La Traviata, Opera by G. Verdi

For a composer who was concerned that his work should safeguard his family’s prosperity, Giuseppe Verdi’s readiness to lock horns with the censors of his day is at first sight something of a conundrum. But Verdi could not write great music unless he himself was moved by the story it was designed to tell.

La Traviata is perhaps his most daring opera of all. The authorities’ demands that the action should be set a century in the past to protect genteel taste could not disguise the fact that Verdi was exposing the prejudices of the society he lived in.

Violetta makes her way in the world as a courtesan, but falls for a young noble, Alfredo Germont. Alfredo’s father, Giorgio, makes the mistake of judging Violetta on the basis of her profession rather than her character. When she breaks up with Alfredo, it is not for her own good but for the sake of the reputation of her lover’s family.

Premiered on 6 March 1853 in Venice at the Gran Teatro La Fenice, and now returning to the Vienna State Opera, La Traviata still resonates with audiences today because its tale is universal.

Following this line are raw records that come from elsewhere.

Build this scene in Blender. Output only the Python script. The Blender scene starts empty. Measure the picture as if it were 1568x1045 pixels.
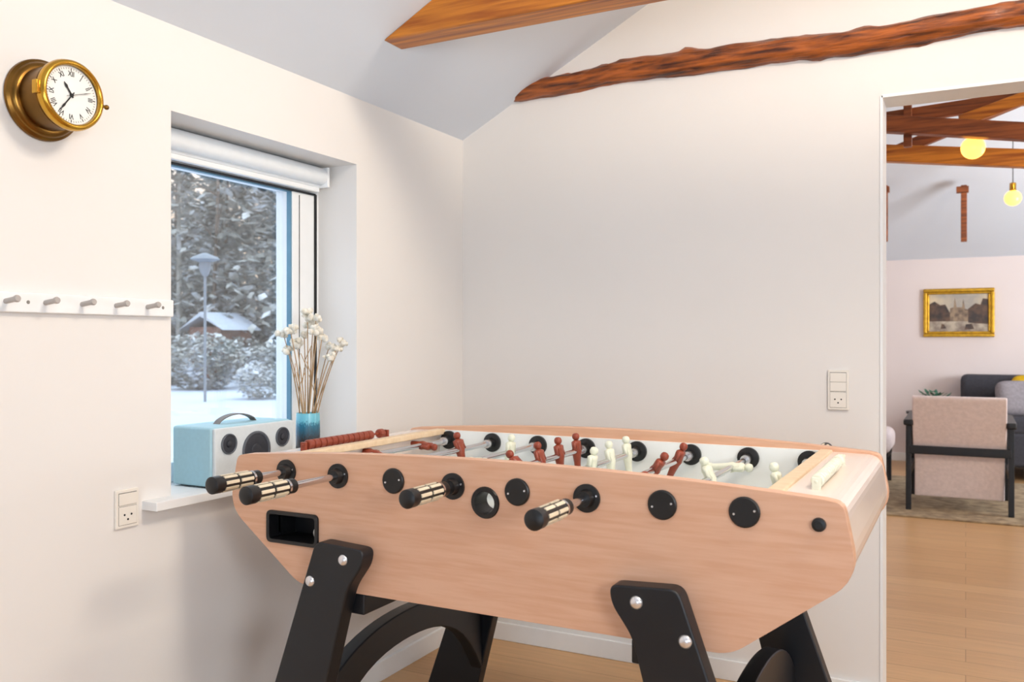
import bpy, bmesh, math, random
from mathutils import Vector, Matrix, noise
random.seed(7)
S = bpy.context.scene
COL = S.collection
try:
    S.view_settings.view_transform = 'Standard'
except Exception: pass
H = 1.14
A = math.radians(27.4)
# ------------------------------------------------------------------ materials
def srgb(c):
    return tuple(((x/255)/12.92 if x/255 <= 0.04045 else ((x/255+0.055)/1.055)**2.4) for x in c)+(1,)
def mat(name, c, rough=0.5, metal=0.0, var=0.0, scale=20, bump=0.0, emis=None, estr=0, stretch=None, coat=0, c2=None, detail=4, spec=None, trans=0):
    m = bpy.data.materials.new(name); m.use_nodes = True
    nt = m.node_tree; b = nt.nodes['Principled BSDF']
    col = srgb(c); b.inputs['Base Color'].default_value = col
    b.inputs['Roughness'].default_value = rough; b.inputs['Metallic'].default_value = metal
    if coat: b.inputs['Coat Weight'].default_value = coat
    if spec is not None: b.inputs['Specular IOR Level'].default_value = spec
    if trans: b.inputs['Transmission Weight'].default_value = trans
    if emis:
        b.inputs['Emission Color'].default_value = srgb(emis); b.inputs['Emission Strength'].default_value = estr
    tc = nt.nodes.new('ShaderNodeTexCoord'); mp = nt.nodes.new('ShaderNodeMapping')
    nt.links.new(tc.outputs['Object'], mp.inputs['Vector'])
    if stretch: mp.inputs['Scale'].default_value = stretch
    nz = nt.nodes.new('ShaderNodeTexNoise'); nz.inputs['Scale'].default_value = scale; nz.inputs['Detail'].default_value = detail
    nt.links.new(mp.outputs['Vector'], nz.inputs['Vector'])
    if var or c2:
        r = nt.nodes.new('ShaderNodeValToRGB')
        if c2: lo = srgb(c2)
        else: lo = tuple(x*(1-var) for x in col[:3])+(1,)
        r.color_ramp.elements[0].position = .35; r.color_ramp.elements[0].color = lo
        r.color_ramp.elements[1].position = .65; r.color_ramp.elements[1].color = col
        nt.links.new(nz.outputs['Fac'], r.inputs['Fac']); nt.links.new(r.outputs['Color'], b.inputs['Base Color'])
    if bump:
        bp = nt.nodes.new('ShaderNodeBump'); bp.inputs['Strength'].default_value = bump; bp.inputs['Distance'].default_value = .01
        nt.links.new(nz.outputs['Fac'], bp.inputs['Height']); nt.links.new(bp.outputs['Normal'], b.inputs['Normal'])
    return m
M = {}
M['wall'] = mat('wall_paint', (231,228,225), .9, var=.015, scale=3, bump=.02)
M['ceil'] = mat('ceiling_paint', (222,229,239), .9, var=.015, scale=3)
M['trim'] = mat('trim_white', (238,240,241), .5, var=.02)
M['farwall'] = mat('far_wall_paint', (232,221,219), .9, var=.02, scale=3)
M['beam'] = mat('stained_pine', (214,136,44), .38, c2=(152,80,22), scale=8, stretch=(.4,8,8), bump=.15, detail=8)
M['log'] = mat('rough_log', (176,94,36), .3, c2=(66,28,12), scale=10, stretch=(.6,6,6), bump=.7, detail=10)
M['darkbeam'] = mat('far_beam_wood', (160,88,42), .45, c2=(104,52,24), scale=9, stretch=(.5,7,7), bump=.15)
M['beech'] = mat('beech_laminate', (219,174,145), .42, c2=(211,162,131), scale=7, stretch=(1.2,8,16), detail=6, coat=.1)
M['edge'] = mat('beech_edge', (232,208,176), .45, c2=(224,196,160), scale=8, stretch=(2,8,8))
M['pale'] = mat('pale_laminate', (236,220,210), .25, var=.02, scale=6, coat=.25)
M['liner'] = mat('inner_white', (242,244,242), .4, var=.02)
M['black'] = mat('black_plastic', (18,18,20), .4, var=.2, scale=40)
M['blackwood'] = mat('black_lacquer', (14,18,25), .42, var=.15, scale=12)
M['chrome'] = mat('chrome', (215,215,218), .15, 1, var=.03)
M['bolt'] = mat('bolt_steel', (225,225,228), .25, .8, var=.05)
M['brown'] = mat('player_brown', (146,64,42), .35, var=.15, scale=60)
M['cream'] = mat('player_cream', (232,234,214), .35, var=.06, scale=60)
M['grip'] = mat('grip_cream', (226,212,186), .35, var=.08, scale=60)
M['field'] = mat('playfield', (222,232,230), .5, var=.05)
M['brass'] = mat('polished_brass', (205,158,62), .2, 1, var=.15, scale=18)
M['brassd'] = mat('aged_brass', (132,96,46), .28, 1, var=.35, scale=16)
M['dial'] = mat('clock_dial', (236,237,234), .4, var=.02)
M['ink'] = mat('ink_black', (20,20,22), .5, var=.1)
M['peg'] = mat('peg_grey', (178,172,168), .5, var=.05)
M['plate'] = mat('switch_plastic', (236,231,222), .35, var=.02)
M['slot'] = mat('switch_groove', (140,136,130), .6, var=.05)
M['vinyl'] = mat('window_frame_white', (238,241,243), .35, var=.02)
M['gasket'] = mat('gasket_black', (22,24,28), .6, var=.1)
M['alu'] = mat('outer_sash_grey', (96,140,164), .5, var=.1)
M['blind'] = mat('blind_fabric', (236,241,245), .7, var=.03, scale=30)
M['spk'] = mat('speaker_window_tint', (166,204,216), .6, var=.04, scale=90)  # blue cast of the window light is put into the cabinet colour
M['spkf'] = mat('speaker_front', (208,215,218), .6, var=.04, scale=90)
M['cone'] = mat('speaker_cone', (46,48,56), .6, var=.2, scale=60)
M['conel'] = mat('speaker_ring', (86,92,100), .4, var=.2, scale=60)
M['strap'] = mat('leather_strap', (120,112,106), .6, var=.15, scale=60)
M['stem'] = mat('dry_stem', (190,156,116), .8, var=.3, scale=40)
M['fluff'] = mat('dry_flower', (240,236,226), .95, c2=(214,206,188), scale=80)
M['sofa'] = mat('sofa_fabric', (64,64,72), .9, var=.2, scale=60)
M['cush'] = mat('cushion_grey', (150,144,150), .9, var=.2, scale=50)
M['cushy'] = mat('cushion_yellow', (224,180,20), .9, var=.15, scale=50)
M['uph'] = mat('pale_upholstery', (228,214,214), .95, var=.1, scale=45, bump=.2)
M['rug'] = mat('rug_weave', (178,158,128), .95, c2=(132,114,92), scale=14)
M['leaf'] = mat('leaf_green', (64,122,98), .6, var=.3, scale=30)
M['pot'] = mat('pot_clay', (196,190,180), .7, var=.1)
M['gold'] = mat('gilt_frame', (216,168,50), .35, .6, var=.3, scale=30)
M['bulb'] = mat('bulb_glow', (255,190,90), .3, emis=(255,178,78), estr=3.4)
M['snow'] = mat('snow', (192,198,208), .8, c2=(182,190,203), scale=.6)
M['bark'] = mat('bark', (134,122,112), .9, c2=(108,100,94), scale=6)
M['red'] = mat('cabin_red', (134,100,90), .8, var=.2, scale=4)
M['spow'] = mat('lamp_post_grey', (128,134,142), .6, var=.1)

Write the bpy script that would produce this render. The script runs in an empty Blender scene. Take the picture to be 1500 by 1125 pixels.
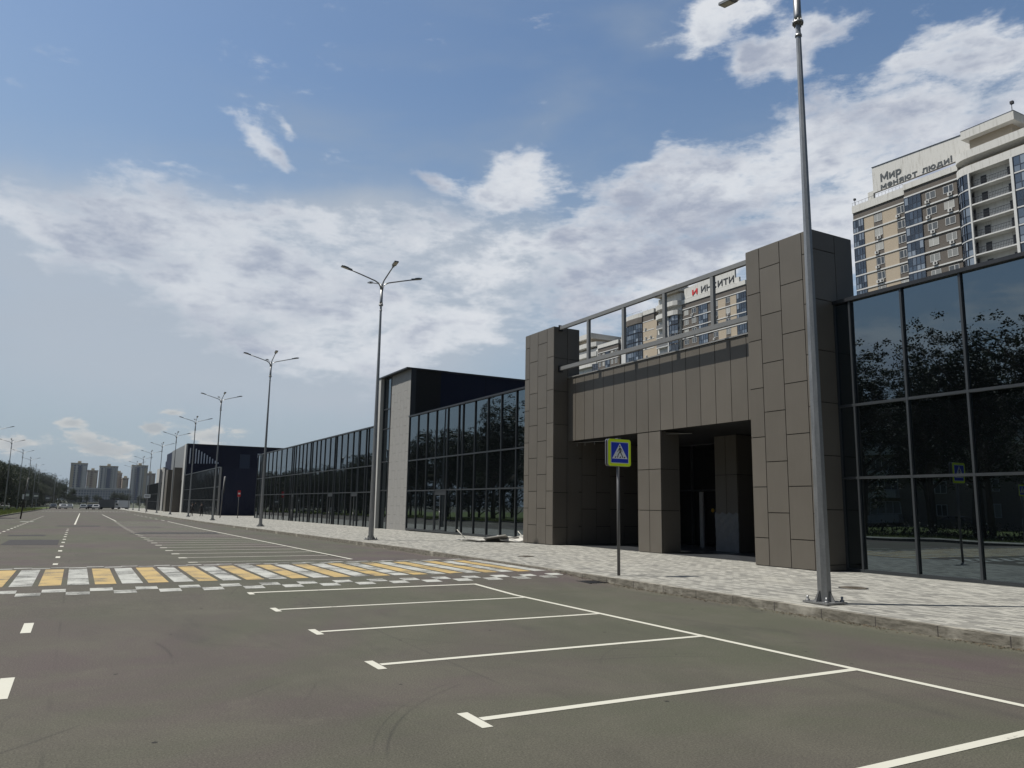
import bpy, math, random
from mathutils import Vector, Matrix
rnd = random.Random(7)
S = bpy.context.scene
COL = S.collection
R = math.radians

# ------------------------------------------------------------------ helpers
class MB:
    """collects faces, links them as ONE mesh object"""
    def __init__(s): s.v = []; s.f = []; s.sm = []
    def face(s, pts, smooth=False):
        n = len(s.v); s.v += [tuple(p) for p in pts]; s.f.append(tuple(range(n, n+len(pts)))); s.sm.append(smooth)
    def box(s, x0, x1, y0, y1, z0, z1):
        if x0 > x1: x0, x1 = x1, x0
        if y0 > y1: y0, y1 = y1, y0
        if z0 > z1: z0, z1 = z1, z0
        n = len(s.v)
        s.v += [(x0,y0,z0),(x1,y0,z0),(x1,y1,z0),(x0,y1,z0),(x0,y0,z1),(x1,y0,z1),(x1,y1,z1),(x0,y1,z1)]
        for q in ((0,3,2,1),(4,5,6,7),(0,1,5,4),(1,2,6,5),(2,3,7,6),(3,0,4,7)):
            s.f.append(tuple(n+i for i in q)); s.sm.append(False)
        return s
    def obox(s, c, half, M):
        n = len(s.v)
        for dx,dy,dz in ((-1,-1,-1),(1,-1,-1),(1,1,-1),(-1,1,-1),(-1,-1,1),(1,-1,1),(1,1,1),(-1,1,1)):
            s.v.append(tuple(Vector(c) + M @ Vector((dx*half[0],dy*half[1],dz*half[2]))))
        for q in ((0,3,2,1),(4,5,6,7),(0,1,5,4),(1,2,6,5),(2,3,7,6),(3,0,4,7)):
            s.f.append(tuple(n+i for i in q)); s.sm.append(False)
        return s
    def tube(s, pts, rads, n=8, cap=True, smooth=True, phase=0.0):
        pts = [Vector(p) for p in pts]; rings = []
        for i, p in enumerate(pts):
            d = (pts[min(i+1,len(pts)-1)] - pts[max(i-1,0)]).normalized()
            a = Vector((0,0,1)) if abs(d.z) < .9 else Vector((1,0,0))
            u = d.cross(a).normalized(); w = d.cross(u)
            r = rads[i] if isinstance(rads,(list,tuple)) else rads
            ring = []
            for k in range(n):
                t = 2*math.pi*k/n + phase
                ring.append(len(s.v)); s.v.append(tuple(p + (u*math.cos(t)+w*math.sin(t))*r))
            rings.append(ring)
        for a, b in zip(rings, rings[1:]):
            for k in range(n):
                s.f.append((a[k], a[(k+1)%n], b[(k+1)%n], b[k])); s.sm.append(smooth)
        if cap:
            s.f.append(tuple(reversed(rings[0]))); s.sm.append(False)
            s.f.append(tuple(rings[-1])); s.sm.append(False)
        return s
    def prism(s, poly, axis, a, b):
        """poly in the two remaining axes, extruded along axis from a to b"""
        def P(q, t):
            return (t,q[0],q[1]) if axis=='x' else (q[0],t,q[1]) if axis=='y' else (q[0],q[1],t)
        s.face([P(q,a) for q in poly]); s.face([P(q,b) for q in reversed(poly)])
        m = len(poly)
        for i in range(m):
            s.face([P(poly[i],a),P(poly[i],b),P(poly[(i+1)%m],b),P(poly[(i+1)%m],a)])
        return s
    def build(s, name, mat, parent=None, org=None):
        if org is None:
            r = parent
            while r is not None and r.parent is not None: r = r.parent
            org = r.location if r is not None else Vector((0,0,0))
        me = bpy.data.meshes.new(name)
        ox, oy, oz = org
        me.from_pydata([(x-ox,y-oy,z-oz) for x,y,z in s.v], [], s.f)
        me.polygons.foreach_set('use_smooth', s.sm)
        me.materials.append(mat); me.update()
        o = bpy.data.objects.new(name, me); COL.objects.link(o)
        if parent is not None: o.parent = parent
        return o

def fixn(o):
    import bmesh
    bm = bmesh.new(); bm.from_mesh(o.data); bmesh.ops.recalc_face_normals(bm, faces=bm.faces); bm.to_mesh(o.data); bm.free()
    return o
def tag(o, label=None, cat=None, group=None, kind=None):
    if label: o['label'] = label
    if cat: o['category'] = cat
    if group: o['group'] = group
    if kind: o['kind'] = kind
    return o
def thing(name, loc, label, cat, group=None):
    o = bpy.data.objects.new(name, None); COL.objects.link(o); o.location = loc; o.empty_display_size = .3
    return tag(o, label, cat, group)
def kids(o): return [c for c in bpy.data.objects if c.parent == o]
def copy_tree(o, parent=None):
    c = o.copy(); COL.objects.link(c); c.parent = parent
    for ch in kids(o):
        copy_tree(ch, c)
    return c
def place_copy(o, loc, label, rz=0, sc=1):
    c = copy_tree(o); c.location = loc; c.rotation_euler = (0,0,rz); c.scale = (sc,sc,sc); c['label'] = label
    return c

# ------------------------------------------------------------------ materials
class NT:
    def __init__(s, nt): s.nt = nt; s.L = nt.links
    def n(s, t, **k):
        nd = s.nt.nodes.new(t)
        for a, v in k.items():
            if a == 'inp':
                for i, x in v.items():
                    if hasattr(x, 'links') or isinstance(x, bpy.types.NodeSocket): s.L.new(x, nd.inputs[i])
                    else: nd.inputs[i].default_value = x
            else: setattr(nd, a, v)
        return nd
    def m(s, op, a, b=None, c=None, clamp=False):
        i = {0:a}
        if b is not None: i[1] = b
        if c is not None: i[2] = c
        return s.n('ShaderNodeMath', operation=op, use_clamp=clamp, inp=i).outputs[0]
    def vm(s, op, a, b=None):
        i = {0:a}
        if b is not None: i[1] = b
        return s.n('ShaderNodeVectorMath', operation=op, inp=i).outputs[0]
    def noise(s, vec, scale, detail=4, rough=.55, dist=0.):
        return s.n('ShaderNodeTexNoise', inp={'Vector':vec,'Scale':scale,'Detail':detail,'Roughness':rough,'Distortion':dist}).outputs[0]
    def ramp(s, v, a, b, smooth=True):
        return s.n('ShaderNodeMapRange', interpolation_type='SMOOTHSTEP' if smooth else 'LINEAR', inp={0:v,1:a,2:b,3:0.,4:1.}).outputs[0]
    def mix(s, f, a, b, blend='MIX'):
        nd = s.nt.nodes.new('ShaderNodeMix'); nd.data_type = 'RGBA'; nd.blend_type = blend
        for i, x in ((0,f),(6,a),(7,b)):
            if isinstance(x, bpy.types.NodeSocket): s.L.new(x, nd.inputs[i])
            else: nd.inputs[i].default_value = x if i == 0 or len(x) == 4 else (*x,1)
        return nd.outputs[2]
    def map(s, vec, scale=(1,1,1), loc=(0,0,0), rot=(0,0,0), vt='POINT'):
        return s.n('ShaderNodeMapping', vector_type=vt, inp={0:vec,1:loc,2:rot,3:scale}).outputs[0]
def newmat(name, rough=.6, metal=0., spec=.5, base=(.5,.5,.5)):
    m = bpy.data.materials.new(name); m.use_nodes = True
    b = m.node_tree.nodes['Principled BSDF']
    b.inputs['Roughness'].default_value = rough; b.inputs['Metallic'].default_value = metal
    b.inputs['Specular IOR Level'].default_value = spec; b.inputs['Base Color'].default_value = (*base,1)
    return m, NT(m.node_tree), b
def bump(t, b, h, dist, strength=1.):
    nd = t.n('ShaderNodeBump', inp={'Strength':strength,'Distance':dist,'Height':h}); t.L.new(nd.outputs[0], b.inputs['Normal'])
def POS(t): return t.n('ShaderNodeNewGeometry').outputs['Position']
def simple(name, base, rough=.6, metal=0., var=.12, scale=3., spec=.5, island=0.):
    """base colour with a soft mottling so nothing is perfectly uniform"""
    m, t, b = newmat(name, rough, metal, spec)
    g = t.n('ShaderNodeNewGeometry')
    nz = t.noise(t.n('ShaderNodeTexCoord').outputs['Object'], scale, 5, .6)
    k = t.m('MULTIPLY_ADD', nz, 2*var, 1-var)
    if island: k = t.m('MULTIPLY', k, t.m('MULTIPLY_ADD', g.outputs['Random Per Island'], island*2, 1-island))
    c = t.vm('SCALE', base if False else (base[0],base[1],base[2]))
    nd = c.node; t.L.new(k, nd.inputs['Scale'])
    t.L.new(c, b.inputs['Base Color'])
    t.L.new(t.m('MULTIPLY_ADD', nz, .2, rough-.1, clamp=True), b.inputs['Roughness'])
    return m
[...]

As long as we continue to form our opinions of others based on first impressions, La Traviata will remain relevant whatever era it is set in.

Then there is the music. La Traviata marked the culmination of the middle period of Verdi’s career, the point when he had the confidence to fully abandon the conventions of Italian operatic form. In La Traviata, his genius serves not just the drive of the narrative but the development of his characters with melodies attuned to their most intimate feelings.